Each axis has a dedicated stepper motor. The Y-axis’ motor drives both belts at the same time. This results in an overall smoother movement and fewer layer shifts. The Z-axes are mounted in the middle of the bed with large 8-mm-rods stabilizing each side — in theory, quite a clever way of getting smooth motions while keeping the stability.

In our test model, we found that these guide rods weren’t lubricated, resulting in an unpleasant grinding and squeaking noise. After applying some lube, things got a little better, but the printer wasn’t exactly quiet.

One of the biggest drawbacks of tall fused filament fabrication (FFF) printers is Z-wobble, resulting in visible layer lines. This printing failure mostly occurs when the Z-axis rods aren’t perfectly straight or incorrectly mounted.

Creality tries to solve the problem by not only throwing in a second rod but six.

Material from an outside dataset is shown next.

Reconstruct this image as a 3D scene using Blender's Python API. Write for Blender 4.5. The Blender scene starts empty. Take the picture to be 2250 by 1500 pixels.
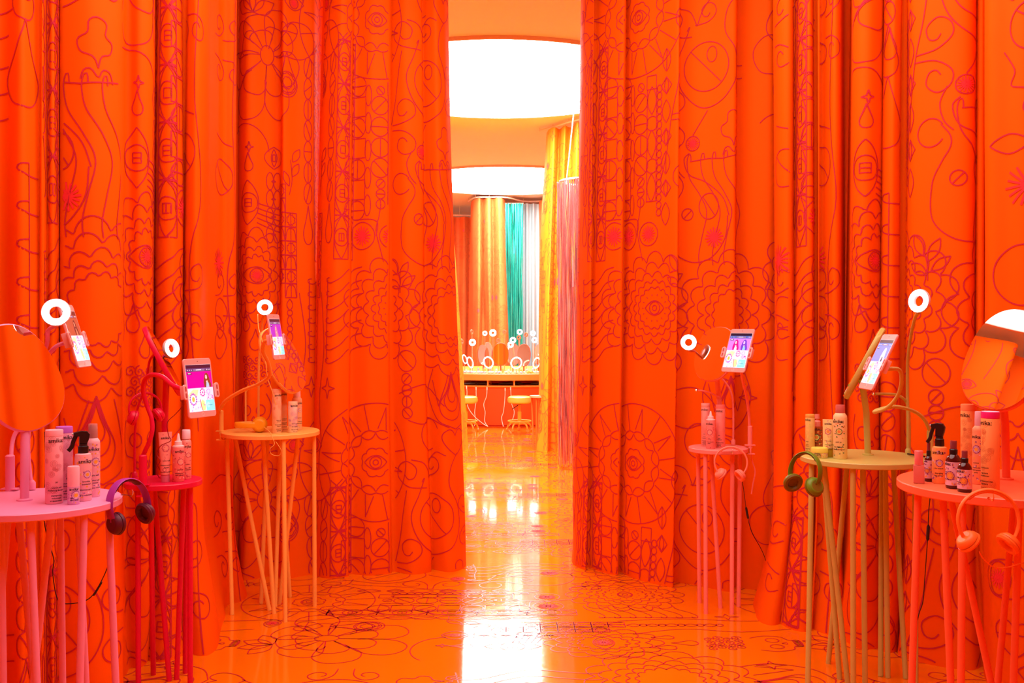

Two of them connect directly to the stepper motors (one on each side), while the other four function as guide rails. This should mean you get more coherent layers, even in taller prints.

Bed Leveling Probe Woes

Bed Leveling Probe Woes for Ender 5 Plus

Auto-leveling is an alien concept on stock Ender printers. For the Ender 5 Plus, Creality threw in an Antclabs’ contact-triggered BLTouch proximity sensor ( check out our BLTouch). It is supposed to assist you in the bed-leveling process: The probe physically measures the bed; the Marlin-firmware then is capable of compensating for uneven spots.

Yet, leveling the bed turned out to be quite problematic. As the probe is mounted seven centimeters left of the extruder, measuring just physically doesn’t work. The placement of the probe makes it impossible to measure the entire bed, so roughly two-thirds of the plate is being measured, while the rest can’t be accessed. A firmware upgrade promised to deliver a solution but didn’t address the problem.

That being said, Creality is known to iterate the machines very fast, so you might see the probe mounted to a different position soon.

And as an alternative, you still can level the bed by hand (which we did for this 10-hour review).

Additional Notes

  • Filament sensor and power failure resumes are commonplace now, making a welcome return in the Ender 5 Plus.
  • The Ender 5 Plus features a V2.2 Creality mainboard, not the most modern available, but a capable board that has proven itself in the Ender 3 and Ender 3 Pro.
  • The machine came pre-built and was up and running in an hour.